Ce risque se dit aussi dans une structure anthropologique fondamentale de l’humain : celle du don

Le don surgit gratuitement comme expression de ce qui me relie à l’autre. L’ouverture du don est suspendue à la réponse de celui à qui il s’adresse : le recevra-t-il ? Quand le don est reçu, celui qui a bénéficié du don va être porté à redonner, c’est-à-dire à devenir lui-même source de don pour d’autres. Ainsi le don se met à circuler et il renforce les liens dans la communauté. Il a fallu pour cela accepter la vulnérabilité du premier don, le risque de la blessure du refus, pour communier à la joie du don qui circule. 
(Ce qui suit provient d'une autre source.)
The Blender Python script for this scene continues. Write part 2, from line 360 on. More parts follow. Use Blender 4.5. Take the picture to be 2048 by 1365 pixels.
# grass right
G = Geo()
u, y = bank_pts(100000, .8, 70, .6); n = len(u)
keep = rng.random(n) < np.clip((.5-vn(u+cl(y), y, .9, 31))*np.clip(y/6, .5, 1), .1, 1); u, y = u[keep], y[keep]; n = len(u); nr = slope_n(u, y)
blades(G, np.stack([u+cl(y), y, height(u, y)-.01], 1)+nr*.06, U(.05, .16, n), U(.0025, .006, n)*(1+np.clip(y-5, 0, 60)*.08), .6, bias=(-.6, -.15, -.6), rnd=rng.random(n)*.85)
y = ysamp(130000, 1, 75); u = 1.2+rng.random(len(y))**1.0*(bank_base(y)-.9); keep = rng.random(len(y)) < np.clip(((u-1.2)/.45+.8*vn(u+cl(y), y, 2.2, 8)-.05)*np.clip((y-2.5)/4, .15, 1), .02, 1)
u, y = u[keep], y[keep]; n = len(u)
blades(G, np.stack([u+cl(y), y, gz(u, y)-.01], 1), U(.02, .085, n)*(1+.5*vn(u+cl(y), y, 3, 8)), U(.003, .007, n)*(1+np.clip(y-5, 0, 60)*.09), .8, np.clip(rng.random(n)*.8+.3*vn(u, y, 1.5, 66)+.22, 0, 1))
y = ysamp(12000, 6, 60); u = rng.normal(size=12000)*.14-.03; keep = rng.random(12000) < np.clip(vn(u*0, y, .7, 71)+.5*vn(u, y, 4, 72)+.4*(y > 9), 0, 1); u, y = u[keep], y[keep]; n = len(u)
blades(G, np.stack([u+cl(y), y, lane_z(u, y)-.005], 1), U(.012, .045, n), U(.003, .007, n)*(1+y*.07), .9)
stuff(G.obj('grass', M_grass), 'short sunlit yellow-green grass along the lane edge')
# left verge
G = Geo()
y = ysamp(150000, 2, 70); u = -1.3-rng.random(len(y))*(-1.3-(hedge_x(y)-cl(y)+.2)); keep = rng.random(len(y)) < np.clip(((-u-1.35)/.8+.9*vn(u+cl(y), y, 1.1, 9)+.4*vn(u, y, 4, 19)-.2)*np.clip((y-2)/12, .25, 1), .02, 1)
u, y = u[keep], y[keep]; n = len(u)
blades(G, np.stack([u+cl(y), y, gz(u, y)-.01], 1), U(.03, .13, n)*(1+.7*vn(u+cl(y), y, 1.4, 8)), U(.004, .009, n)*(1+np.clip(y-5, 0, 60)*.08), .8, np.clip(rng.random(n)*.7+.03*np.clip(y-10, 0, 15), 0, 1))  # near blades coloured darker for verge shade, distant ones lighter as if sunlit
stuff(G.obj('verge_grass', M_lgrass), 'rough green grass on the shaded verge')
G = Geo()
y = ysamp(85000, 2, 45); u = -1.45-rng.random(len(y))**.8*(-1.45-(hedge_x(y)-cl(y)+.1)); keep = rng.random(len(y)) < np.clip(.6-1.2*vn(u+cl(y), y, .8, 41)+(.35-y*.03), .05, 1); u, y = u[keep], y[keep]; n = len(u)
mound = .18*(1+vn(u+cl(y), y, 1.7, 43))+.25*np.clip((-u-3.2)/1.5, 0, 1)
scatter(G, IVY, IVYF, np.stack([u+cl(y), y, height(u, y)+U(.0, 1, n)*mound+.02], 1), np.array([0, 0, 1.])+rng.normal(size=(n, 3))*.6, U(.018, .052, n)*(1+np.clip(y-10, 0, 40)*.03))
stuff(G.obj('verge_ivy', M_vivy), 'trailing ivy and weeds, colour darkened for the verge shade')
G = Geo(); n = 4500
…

Le risque de consentir à sa vulnérabilité, de s’exposer à l’autre, se révèle ainsi être surtout ouverture à la chance de la tendresse, manifestation de l’amour et de la bienveillance que nous nous portons les uns aux autres. C’est l’expérience vécue par saint François quand il embrasse le lépreux. Pour arriver à cette tendresse partagée et à la joie qui l’accompagne, il a fallu que le jeune bourgeois d’Assise accepte sa vulnérabilité et prenne le risque du baiser. 

Risque et chance de la vulnérabilité que les consacrés ont à témoigner par une vie fraternelle où chacun choisit de faire de la relation le lieu de son salut et celui des autres. En fait, la fraternité est le premier et le plus crédible évangile que nous puissions dire aujourd’hui. Nous sommes appelés à « un témoignage de communion fraternelle qui devient attrayant et lumineux. Que tous puissent admirer comment vous prenez soin les uns des autres, comment vous vous encouragez mutuellement et comment vous vous accompagnez » (Evangelii Gaudium n°99).